Además, se enseña que no podemos lograr el perdón y la justicia delante de Dios por nuestro mérito, obra y satisfacción, sino que obtenemos el perdón del pecado y llegamos a ser justos delante de Dios por gracia, por causa de Cristo mediante la fe, si creemos que Cristo padeció por nosotros y que por su causa se nos perdona el pecado y se nos conceden la justicia y la vida eterna. Pues Dios ha de considerar e imputar esta fe como justicia delante de sí mismo, como San Pablo dice a los romanos en los capítulos 3 y 4.
V. EL OFICIO DE LA PREDICACION
Para conseguir esta fe, Dios ha instituido el oficio de la predicación. Es decir, ha dado el evangelio y los sacramentos. Por medio de éstos, como por instrumentos, él otorga el Espíritu Santo, quien obra la fe, donde y cuando le place, en quienes oyen el evangelio. Éste enseña que tenemos un Dios lleno de gracia por el mérito de Cristo, y no por el nuestro, si así lo creemos.
Se condena a los anabaptistas y otros que enseñan que sin la palabra externa del evangelio obtenemos el Espíritu Santo por disposición, pensamientos y obras propias.
Se enseña también que tal fe debe producir buenos frutos y buenas obras y que se deben realizar toda clase de buenas obras que Dios haya ordenado, por causa de Dios. Sin embargo, no debemos fiarnos en tales obras para merecer la gracia ante Dios. Pues recibimos el perdón y la justicia mediante la fe en Cristo, como él mismo dice: “Cuando hayáis hecho todo esto, decid: Siervos inútiles somos”. Así enseñan también los padres, pues Ambrosio afirma: “Así lo ha constituido Dios, que quien cree en Cristo sea salvo y tenga el perdón de los pecados no por obra, sino sólo por la fe y sin mérito”.
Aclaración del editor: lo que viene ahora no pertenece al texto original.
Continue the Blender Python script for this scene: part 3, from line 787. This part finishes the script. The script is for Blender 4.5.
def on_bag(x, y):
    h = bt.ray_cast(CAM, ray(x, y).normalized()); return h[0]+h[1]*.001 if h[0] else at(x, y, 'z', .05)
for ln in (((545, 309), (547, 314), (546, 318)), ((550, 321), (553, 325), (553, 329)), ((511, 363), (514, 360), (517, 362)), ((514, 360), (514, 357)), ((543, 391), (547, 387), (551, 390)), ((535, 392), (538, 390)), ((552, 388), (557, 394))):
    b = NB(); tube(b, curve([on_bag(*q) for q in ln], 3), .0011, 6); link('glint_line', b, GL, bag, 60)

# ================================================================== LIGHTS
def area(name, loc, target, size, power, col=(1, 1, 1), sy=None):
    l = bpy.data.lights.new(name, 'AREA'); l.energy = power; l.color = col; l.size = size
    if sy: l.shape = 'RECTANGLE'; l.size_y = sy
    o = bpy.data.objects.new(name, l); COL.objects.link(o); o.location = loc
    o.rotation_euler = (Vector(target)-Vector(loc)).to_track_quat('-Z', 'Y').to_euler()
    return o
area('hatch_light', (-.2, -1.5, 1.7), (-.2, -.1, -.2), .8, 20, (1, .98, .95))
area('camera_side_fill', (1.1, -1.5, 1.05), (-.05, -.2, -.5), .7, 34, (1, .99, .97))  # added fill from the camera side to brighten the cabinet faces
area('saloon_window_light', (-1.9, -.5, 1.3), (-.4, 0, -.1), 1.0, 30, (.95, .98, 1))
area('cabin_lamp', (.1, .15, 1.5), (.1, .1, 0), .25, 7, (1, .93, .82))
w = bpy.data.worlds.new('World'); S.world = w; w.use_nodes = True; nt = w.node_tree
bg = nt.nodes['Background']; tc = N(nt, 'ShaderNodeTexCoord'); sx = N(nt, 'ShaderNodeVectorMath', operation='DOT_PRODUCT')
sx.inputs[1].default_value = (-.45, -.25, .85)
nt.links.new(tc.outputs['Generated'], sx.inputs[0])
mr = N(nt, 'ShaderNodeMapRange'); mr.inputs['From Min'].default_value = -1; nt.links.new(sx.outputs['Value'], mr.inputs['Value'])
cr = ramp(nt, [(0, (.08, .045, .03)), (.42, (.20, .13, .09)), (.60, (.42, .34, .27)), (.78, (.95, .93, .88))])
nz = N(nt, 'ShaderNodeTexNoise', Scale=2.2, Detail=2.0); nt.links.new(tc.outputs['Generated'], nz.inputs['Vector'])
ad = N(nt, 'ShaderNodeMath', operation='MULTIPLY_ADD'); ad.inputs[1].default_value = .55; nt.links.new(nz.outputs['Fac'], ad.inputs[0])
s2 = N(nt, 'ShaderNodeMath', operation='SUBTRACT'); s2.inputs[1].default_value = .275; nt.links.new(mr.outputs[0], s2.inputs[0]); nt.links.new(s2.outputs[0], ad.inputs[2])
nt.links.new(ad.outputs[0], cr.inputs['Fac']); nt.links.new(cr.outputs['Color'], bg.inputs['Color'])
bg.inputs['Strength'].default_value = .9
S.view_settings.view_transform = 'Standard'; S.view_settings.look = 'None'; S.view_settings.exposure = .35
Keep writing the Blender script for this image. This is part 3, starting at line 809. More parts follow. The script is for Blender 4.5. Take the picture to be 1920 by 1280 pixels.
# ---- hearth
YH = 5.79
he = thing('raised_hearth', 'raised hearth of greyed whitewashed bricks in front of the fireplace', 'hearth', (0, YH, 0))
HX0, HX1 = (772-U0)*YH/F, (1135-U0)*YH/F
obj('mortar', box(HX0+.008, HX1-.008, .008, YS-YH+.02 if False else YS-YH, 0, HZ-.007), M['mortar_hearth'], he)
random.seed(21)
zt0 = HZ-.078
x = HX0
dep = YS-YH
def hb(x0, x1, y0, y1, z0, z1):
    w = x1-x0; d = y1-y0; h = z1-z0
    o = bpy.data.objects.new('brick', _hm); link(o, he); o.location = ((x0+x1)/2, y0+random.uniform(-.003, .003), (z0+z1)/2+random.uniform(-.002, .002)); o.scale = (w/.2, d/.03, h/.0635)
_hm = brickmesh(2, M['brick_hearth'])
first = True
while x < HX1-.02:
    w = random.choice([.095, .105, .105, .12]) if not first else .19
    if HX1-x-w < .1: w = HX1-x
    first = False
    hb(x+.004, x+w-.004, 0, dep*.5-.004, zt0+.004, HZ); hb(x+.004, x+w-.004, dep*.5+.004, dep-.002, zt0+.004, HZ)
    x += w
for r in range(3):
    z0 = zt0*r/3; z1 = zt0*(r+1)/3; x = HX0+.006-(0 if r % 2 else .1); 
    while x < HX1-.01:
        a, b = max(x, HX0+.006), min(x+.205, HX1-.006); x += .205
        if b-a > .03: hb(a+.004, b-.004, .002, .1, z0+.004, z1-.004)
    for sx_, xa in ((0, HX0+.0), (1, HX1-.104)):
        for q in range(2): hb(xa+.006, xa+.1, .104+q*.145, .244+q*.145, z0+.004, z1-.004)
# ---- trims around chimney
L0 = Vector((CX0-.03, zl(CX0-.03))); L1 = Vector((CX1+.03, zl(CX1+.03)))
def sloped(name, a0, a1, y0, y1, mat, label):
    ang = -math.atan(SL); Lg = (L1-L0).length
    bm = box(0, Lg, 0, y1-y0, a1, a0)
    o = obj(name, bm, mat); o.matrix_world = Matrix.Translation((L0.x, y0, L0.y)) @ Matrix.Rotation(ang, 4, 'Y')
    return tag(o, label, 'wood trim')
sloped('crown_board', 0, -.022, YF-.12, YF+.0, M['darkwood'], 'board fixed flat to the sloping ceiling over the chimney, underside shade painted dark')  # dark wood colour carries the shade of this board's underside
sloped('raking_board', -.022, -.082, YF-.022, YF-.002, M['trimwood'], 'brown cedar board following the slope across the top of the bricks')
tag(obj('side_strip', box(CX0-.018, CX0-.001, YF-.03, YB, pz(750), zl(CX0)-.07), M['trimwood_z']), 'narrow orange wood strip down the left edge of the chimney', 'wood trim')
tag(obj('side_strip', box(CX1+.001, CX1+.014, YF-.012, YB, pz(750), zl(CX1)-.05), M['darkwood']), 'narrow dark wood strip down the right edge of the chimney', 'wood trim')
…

Se enseña también que habrá de existir y permanecer para siempre una santa iglesia cristiana, que es la asamblea de todos los creyentes, entre los cuales se predica genuinamente el evangelio y se administran los santos sacramentos de acuerdo con el evangelio.
Para la verdadera unidad de la iglesia cristiana es suficiente que se predique unánimemente el evangelio conforme a una concepción genuina de él y que los sacramentos se administren de acuerdo a la palabra divina. Y no es necesario para la verdadera unidad de la iglesia cristiana que en todas partes se celebren de modo uniforme ceremonias de institución humana. Como Pablo dice a los efesios en 4: 4-5: “Un cuerpo y un Espíritu, como fuisteis llamados en una misma esperanza de vuestra vocación; un Señor, una fe, un bautismo”.
Además, si bien la iglesia cristiana verdaderamente no es otra cosa que la asamblea de todos los creyentes y santos, sin embargo, ya que en esta vida muchos cristianos falsos, hipócritas y aún pecadores manifiestos permanecen entre los piadosos, los sacramentos son igualmente eficaces, aun cuando los sacerdotes que los administran sean impíos. Es como Cristo mismo nos indica: “En la cátedra de Moisés se sientan los fariseos”. Por consiguiente, se condena a los donatistas y a todos los demás que enseñan de manera diferente.